The head of Nigeria’s electoral body has warned that a recent change in the law has created a “compressed” and high-pressure timeline for the country’s next general election.
Speaking at a high-level summit in Lagos on Monday, the Chairman of the Independent National Electoral Commission (INEC), Professor Joash Amupitan, SAN, revealed that officials now have significantly less time to prepare for the 2027 vote than originally planned.
The shift follows the quiet enactment of the Electoral Act 2026 in February, which slashed the mandatory notice period for elections from 360 days to just 300.
The 2027 Calendar
Under the new “recalibrated” schedule, the dates for Nigeria’s next major democratic transition have been set:
- Saturday, 16 January 2027: Presidential and National Assembly elections.

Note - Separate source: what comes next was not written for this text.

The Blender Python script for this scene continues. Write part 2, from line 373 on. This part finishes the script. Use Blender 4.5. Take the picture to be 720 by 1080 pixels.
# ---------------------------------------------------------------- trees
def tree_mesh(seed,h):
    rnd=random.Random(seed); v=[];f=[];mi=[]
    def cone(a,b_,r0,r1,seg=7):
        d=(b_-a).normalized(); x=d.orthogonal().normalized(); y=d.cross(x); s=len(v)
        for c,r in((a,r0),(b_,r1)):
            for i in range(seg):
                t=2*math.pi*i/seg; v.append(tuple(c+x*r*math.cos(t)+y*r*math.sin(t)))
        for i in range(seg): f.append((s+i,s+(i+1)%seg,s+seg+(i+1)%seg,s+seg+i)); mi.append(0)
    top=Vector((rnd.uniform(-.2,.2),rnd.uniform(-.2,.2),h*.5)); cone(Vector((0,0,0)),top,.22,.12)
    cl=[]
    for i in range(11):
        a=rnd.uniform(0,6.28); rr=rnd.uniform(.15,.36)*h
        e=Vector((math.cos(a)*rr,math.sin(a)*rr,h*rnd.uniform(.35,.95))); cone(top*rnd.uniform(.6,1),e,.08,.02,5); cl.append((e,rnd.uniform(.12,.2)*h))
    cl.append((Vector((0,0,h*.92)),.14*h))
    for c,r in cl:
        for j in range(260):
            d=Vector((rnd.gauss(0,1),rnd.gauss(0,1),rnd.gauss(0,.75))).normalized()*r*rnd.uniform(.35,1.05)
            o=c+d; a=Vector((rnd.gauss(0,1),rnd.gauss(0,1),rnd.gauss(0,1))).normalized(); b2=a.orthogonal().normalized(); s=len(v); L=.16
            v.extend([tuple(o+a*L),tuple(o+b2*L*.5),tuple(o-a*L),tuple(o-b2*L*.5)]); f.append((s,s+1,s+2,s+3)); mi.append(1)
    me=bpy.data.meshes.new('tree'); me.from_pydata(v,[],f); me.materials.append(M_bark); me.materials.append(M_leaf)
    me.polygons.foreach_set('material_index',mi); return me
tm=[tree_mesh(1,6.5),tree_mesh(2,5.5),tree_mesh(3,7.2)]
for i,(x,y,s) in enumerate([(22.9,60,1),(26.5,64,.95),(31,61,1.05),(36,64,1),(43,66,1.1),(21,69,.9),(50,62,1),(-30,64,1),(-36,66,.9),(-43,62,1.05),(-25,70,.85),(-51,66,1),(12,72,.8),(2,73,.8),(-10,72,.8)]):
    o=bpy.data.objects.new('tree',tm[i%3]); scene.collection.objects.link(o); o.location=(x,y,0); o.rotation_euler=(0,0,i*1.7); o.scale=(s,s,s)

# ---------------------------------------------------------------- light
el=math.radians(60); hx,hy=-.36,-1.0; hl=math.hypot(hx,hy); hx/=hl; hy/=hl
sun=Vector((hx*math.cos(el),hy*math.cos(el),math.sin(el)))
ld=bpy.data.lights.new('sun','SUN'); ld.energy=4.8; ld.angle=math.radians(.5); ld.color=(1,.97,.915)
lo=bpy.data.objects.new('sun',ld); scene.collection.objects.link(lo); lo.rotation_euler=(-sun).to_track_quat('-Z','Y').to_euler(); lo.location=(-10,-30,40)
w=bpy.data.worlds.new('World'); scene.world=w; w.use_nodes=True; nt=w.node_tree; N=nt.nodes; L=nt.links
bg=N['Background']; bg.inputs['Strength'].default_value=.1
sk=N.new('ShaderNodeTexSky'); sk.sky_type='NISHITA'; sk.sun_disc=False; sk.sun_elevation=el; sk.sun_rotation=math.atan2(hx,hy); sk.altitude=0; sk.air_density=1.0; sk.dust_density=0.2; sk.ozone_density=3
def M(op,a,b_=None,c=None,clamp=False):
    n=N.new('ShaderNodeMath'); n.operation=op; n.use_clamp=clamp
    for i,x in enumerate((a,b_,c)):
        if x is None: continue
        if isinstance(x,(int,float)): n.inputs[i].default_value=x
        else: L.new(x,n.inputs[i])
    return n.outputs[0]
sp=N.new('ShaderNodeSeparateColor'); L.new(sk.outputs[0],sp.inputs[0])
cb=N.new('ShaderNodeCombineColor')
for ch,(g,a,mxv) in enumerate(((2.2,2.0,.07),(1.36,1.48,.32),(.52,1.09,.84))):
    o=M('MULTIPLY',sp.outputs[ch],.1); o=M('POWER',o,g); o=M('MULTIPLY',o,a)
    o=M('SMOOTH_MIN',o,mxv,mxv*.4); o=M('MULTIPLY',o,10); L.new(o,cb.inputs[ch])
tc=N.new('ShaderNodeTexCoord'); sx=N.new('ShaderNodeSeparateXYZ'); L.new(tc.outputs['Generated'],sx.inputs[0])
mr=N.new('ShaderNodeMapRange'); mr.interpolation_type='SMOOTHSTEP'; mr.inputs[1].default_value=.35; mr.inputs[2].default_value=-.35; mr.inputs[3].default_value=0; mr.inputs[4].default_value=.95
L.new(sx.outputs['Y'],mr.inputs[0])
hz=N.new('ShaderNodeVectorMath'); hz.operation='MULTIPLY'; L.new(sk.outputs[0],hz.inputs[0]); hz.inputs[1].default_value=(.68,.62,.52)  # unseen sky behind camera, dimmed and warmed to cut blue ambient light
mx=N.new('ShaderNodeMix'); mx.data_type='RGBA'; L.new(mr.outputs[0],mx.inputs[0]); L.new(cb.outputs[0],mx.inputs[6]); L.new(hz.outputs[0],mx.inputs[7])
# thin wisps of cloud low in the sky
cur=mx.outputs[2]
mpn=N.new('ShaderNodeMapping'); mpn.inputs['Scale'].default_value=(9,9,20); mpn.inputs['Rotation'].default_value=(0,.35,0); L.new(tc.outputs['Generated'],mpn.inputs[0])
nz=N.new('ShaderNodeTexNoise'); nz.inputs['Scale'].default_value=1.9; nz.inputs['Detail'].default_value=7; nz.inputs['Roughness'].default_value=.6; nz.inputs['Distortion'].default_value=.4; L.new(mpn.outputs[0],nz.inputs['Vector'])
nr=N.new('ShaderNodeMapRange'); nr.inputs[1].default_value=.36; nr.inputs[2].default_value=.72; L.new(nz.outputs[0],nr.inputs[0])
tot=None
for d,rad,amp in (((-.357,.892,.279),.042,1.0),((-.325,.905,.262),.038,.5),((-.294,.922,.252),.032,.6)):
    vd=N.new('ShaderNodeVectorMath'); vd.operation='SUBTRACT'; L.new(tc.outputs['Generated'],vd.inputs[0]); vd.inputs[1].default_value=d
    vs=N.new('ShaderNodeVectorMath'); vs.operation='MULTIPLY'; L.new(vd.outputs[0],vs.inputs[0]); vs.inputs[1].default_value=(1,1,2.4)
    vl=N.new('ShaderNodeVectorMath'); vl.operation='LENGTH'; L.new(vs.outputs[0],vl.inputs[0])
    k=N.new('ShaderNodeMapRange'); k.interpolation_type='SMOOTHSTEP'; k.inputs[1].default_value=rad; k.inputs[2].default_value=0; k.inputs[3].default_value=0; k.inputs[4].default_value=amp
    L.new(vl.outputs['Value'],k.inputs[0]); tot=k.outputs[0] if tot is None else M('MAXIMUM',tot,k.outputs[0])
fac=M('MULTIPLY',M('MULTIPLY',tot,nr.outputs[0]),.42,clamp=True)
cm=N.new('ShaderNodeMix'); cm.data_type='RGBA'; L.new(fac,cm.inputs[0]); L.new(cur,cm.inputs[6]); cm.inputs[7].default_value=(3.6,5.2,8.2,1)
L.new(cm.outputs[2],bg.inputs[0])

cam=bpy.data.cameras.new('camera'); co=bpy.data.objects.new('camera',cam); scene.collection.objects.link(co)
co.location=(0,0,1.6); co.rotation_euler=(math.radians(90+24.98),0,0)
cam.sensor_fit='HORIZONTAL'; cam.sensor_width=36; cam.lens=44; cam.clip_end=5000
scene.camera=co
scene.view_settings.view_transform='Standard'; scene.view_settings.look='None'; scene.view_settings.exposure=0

- Saturday, 6 February 2027: Governorship and State Assembly elections.
Professor Amupitan, who marked his 159th day in office during the workshop, told delegates that the shortened window demands “unprecedented speed and surgical precision” from his team.
A ‘watershed’ moment
The three-day capacity-building event, held in partnership with Germany’s Konrad-Adenauer-Stiftung, is designed to move the commission’s strategy from theory into practice. A primary focus of the talks is procurement—a perennial bottleneck in Nigerian elections where the timely delivery of ballot papers and electronic hardware is often a race against the clock.
“Our work is not just about conducting elections,” Professor Amupitan, who Mohammed Haruna, a National Commissioner, represented, told an audience of National Commissioners and international observers. “It is about ensuring that the democratic process thrives.”
Analysis: The logistics of a 300-day sprint
For an agency tasked with managing an electorate projected to exceed 100 million people, losing 60 days of preparation time is no small matter.
In previous cycles, INEC has struggled with the logistical “last mile”—getting sensitive materials to remote riverine areas and desert outposts on time. By shortening the statutory window, the 2026 Act places an immense burden on the commission’s internal procurement systems.
Professor Amupitan’s emphasis on “collaboration” and “unified approach” suggests he is aware that critics will seize upon any slip-up in this compressed timeframe in a political environment already fraught with “trust deficits.” For the new chairman, the 2027 vote is not just a logistical test but a trial by fire for the robustness of Nigeria’s newest electoral laws.